-- start EXERCISE INPUT --
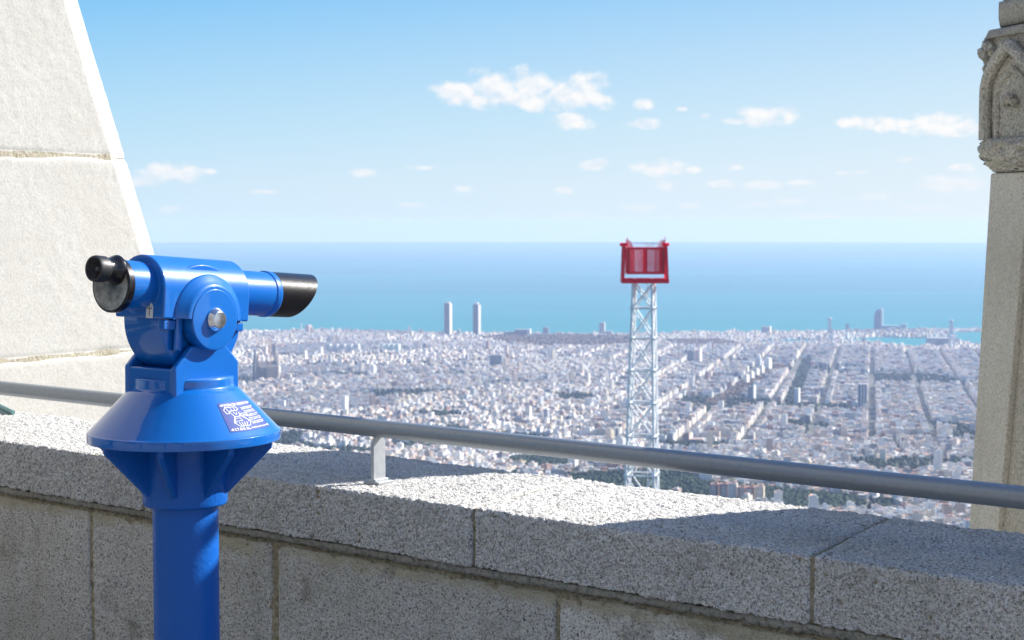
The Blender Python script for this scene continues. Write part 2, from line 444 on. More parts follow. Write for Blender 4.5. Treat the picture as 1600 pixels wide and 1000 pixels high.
-- end EXERCISE INPUT --
-- start EXERCISE INPUT --
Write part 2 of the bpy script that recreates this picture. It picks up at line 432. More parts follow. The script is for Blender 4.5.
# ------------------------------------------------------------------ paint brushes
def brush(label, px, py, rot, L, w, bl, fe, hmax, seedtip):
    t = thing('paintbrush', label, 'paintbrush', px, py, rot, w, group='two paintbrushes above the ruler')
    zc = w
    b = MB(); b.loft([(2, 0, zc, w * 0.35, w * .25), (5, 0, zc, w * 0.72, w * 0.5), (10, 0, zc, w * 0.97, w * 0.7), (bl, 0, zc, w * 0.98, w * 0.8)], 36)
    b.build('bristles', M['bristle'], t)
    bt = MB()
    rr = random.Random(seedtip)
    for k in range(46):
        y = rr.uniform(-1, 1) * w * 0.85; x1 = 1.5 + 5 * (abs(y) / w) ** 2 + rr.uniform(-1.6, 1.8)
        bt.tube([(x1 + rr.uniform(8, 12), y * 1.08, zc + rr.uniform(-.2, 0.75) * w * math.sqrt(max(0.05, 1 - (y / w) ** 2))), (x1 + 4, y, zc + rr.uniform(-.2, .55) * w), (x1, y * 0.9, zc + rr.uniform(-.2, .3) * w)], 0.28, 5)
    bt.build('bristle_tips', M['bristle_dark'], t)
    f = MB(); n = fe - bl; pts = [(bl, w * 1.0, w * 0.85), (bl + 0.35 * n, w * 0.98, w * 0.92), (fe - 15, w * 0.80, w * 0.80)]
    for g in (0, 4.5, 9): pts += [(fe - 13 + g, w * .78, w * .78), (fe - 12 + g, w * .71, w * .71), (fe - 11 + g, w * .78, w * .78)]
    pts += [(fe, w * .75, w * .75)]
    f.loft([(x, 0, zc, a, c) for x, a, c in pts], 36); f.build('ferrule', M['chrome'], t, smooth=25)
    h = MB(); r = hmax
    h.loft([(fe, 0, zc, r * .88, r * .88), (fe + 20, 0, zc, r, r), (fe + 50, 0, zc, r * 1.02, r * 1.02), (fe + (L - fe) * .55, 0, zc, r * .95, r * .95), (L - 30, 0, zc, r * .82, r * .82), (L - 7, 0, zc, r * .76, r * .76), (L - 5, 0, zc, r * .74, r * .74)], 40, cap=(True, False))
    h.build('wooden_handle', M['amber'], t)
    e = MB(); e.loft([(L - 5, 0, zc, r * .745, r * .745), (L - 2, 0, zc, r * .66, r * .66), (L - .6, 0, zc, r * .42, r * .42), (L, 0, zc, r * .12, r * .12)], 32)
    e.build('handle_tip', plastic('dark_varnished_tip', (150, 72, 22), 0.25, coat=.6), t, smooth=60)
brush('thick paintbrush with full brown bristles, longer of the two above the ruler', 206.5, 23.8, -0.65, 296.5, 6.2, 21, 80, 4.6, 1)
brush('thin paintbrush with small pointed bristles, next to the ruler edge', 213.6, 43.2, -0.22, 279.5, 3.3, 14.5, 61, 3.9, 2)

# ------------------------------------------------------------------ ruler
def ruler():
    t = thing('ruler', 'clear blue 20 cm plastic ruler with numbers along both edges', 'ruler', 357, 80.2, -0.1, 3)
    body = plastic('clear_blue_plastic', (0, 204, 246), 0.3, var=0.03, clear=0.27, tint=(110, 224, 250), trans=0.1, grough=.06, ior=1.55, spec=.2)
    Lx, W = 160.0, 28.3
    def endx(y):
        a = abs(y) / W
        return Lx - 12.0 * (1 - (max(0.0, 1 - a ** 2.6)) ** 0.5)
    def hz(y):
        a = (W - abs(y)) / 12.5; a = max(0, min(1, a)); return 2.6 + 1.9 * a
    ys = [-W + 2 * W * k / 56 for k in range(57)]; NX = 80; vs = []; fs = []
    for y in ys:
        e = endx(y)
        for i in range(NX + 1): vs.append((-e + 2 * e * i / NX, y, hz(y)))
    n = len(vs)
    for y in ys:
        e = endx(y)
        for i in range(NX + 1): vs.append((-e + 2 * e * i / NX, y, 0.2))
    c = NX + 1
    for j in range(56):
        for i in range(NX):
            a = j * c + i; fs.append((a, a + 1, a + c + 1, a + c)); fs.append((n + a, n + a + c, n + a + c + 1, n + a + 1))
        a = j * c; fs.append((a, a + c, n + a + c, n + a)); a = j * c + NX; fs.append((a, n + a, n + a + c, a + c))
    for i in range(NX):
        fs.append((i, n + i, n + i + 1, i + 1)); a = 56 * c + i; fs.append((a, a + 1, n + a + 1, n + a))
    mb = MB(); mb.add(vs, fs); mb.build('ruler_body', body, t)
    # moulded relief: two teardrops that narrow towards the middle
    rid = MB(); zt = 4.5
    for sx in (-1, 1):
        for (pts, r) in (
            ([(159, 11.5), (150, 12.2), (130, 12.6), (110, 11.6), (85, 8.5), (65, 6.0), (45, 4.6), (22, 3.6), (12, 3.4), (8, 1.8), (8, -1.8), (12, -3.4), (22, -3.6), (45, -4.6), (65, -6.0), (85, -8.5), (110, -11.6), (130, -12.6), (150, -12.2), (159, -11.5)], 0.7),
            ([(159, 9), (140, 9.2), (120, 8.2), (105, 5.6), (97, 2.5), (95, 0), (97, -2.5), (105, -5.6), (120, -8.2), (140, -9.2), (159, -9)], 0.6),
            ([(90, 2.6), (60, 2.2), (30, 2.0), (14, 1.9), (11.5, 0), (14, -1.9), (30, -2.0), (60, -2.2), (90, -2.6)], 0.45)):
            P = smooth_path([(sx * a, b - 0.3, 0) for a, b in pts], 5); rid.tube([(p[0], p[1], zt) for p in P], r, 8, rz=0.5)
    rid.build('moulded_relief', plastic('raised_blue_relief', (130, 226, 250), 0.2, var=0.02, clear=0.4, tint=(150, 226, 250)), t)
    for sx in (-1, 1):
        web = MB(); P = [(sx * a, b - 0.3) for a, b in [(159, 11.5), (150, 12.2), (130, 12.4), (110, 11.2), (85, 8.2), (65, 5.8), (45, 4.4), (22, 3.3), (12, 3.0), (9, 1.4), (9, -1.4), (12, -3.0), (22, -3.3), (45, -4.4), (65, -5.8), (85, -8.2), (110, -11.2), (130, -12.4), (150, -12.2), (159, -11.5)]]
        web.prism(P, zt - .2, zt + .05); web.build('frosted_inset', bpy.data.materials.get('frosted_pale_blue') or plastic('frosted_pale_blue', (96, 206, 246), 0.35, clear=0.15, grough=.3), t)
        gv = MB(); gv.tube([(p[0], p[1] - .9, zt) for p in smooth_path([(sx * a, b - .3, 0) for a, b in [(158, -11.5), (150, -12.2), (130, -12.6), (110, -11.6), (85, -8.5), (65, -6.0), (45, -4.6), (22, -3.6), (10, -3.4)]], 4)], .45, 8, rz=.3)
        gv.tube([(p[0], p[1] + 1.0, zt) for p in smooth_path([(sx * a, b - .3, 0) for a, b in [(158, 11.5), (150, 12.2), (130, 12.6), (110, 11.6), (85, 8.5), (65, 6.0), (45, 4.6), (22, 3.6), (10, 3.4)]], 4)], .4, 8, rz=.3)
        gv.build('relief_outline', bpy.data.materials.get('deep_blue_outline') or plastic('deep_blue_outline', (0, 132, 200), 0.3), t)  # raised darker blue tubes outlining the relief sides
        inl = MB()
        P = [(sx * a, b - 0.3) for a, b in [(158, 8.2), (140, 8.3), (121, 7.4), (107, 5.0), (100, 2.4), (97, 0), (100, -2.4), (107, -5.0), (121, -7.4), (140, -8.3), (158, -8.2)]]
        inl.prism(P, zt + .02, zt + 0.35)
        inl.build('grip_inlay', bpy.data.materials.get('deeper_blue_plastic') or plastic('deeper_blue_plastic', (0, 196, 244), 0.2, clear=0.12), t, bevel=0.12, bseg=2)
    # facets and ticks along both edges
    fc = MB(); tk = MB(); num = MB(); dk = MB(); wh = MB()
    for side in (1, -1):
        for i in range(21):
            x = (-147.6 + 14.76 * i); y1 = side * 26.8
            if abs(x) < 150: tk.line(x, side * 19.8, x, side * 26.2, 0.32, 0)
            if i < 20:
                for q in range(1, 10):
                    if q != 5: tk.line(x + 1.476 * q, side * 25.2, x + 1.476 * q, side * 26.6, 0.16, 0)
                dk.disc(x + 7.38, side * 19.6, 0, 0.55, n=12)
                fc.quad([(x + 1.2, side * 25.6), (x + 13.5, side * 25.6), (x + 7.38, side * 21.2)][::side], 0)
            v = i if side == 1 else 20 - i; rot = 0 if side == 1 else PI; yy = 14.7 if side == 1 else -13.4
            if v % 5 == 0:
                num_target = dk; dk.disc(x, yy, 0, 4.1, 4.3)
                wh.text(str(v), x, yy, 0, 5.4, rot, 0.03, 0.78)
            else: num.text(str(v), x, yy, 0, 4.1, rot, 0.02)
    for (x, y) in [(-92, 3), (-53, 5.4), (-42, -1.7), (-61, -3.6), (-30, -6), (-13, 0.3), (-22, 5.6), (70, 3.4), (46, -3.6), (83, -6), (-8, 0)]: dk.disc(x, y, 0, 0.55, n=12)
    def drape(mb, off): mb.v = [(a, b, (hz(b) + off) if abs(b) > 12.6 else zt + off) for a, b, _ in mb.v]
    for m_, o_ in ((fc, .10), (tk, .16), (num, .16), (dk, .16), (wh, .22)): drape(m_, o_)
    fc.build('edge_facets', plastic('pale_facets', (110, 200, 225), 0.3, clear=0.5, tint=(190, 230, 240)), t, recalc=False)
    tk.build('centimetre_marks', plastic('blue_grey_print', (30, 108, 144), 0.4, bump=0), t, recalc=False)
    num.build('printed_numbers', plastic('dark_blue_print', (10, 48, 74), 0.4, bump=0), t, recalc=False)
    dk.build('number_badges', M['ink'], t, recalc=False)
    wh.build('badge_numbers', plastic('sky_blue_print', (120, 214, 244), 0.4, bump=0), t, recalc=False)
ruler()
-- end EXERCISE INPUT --
Look over the material above and show each line where "this" appears.

The Blender Python script for this scene continues. Write part 2, from line 444 on. More parts follow. Write for Blender 4.5. Treat the picture as 1600 pixels wide and 1000 pixels high.
Write part 2 of the bpy script that recreates this picture. It picks up at line 432. More parts follow. The script is for Blender 4.5.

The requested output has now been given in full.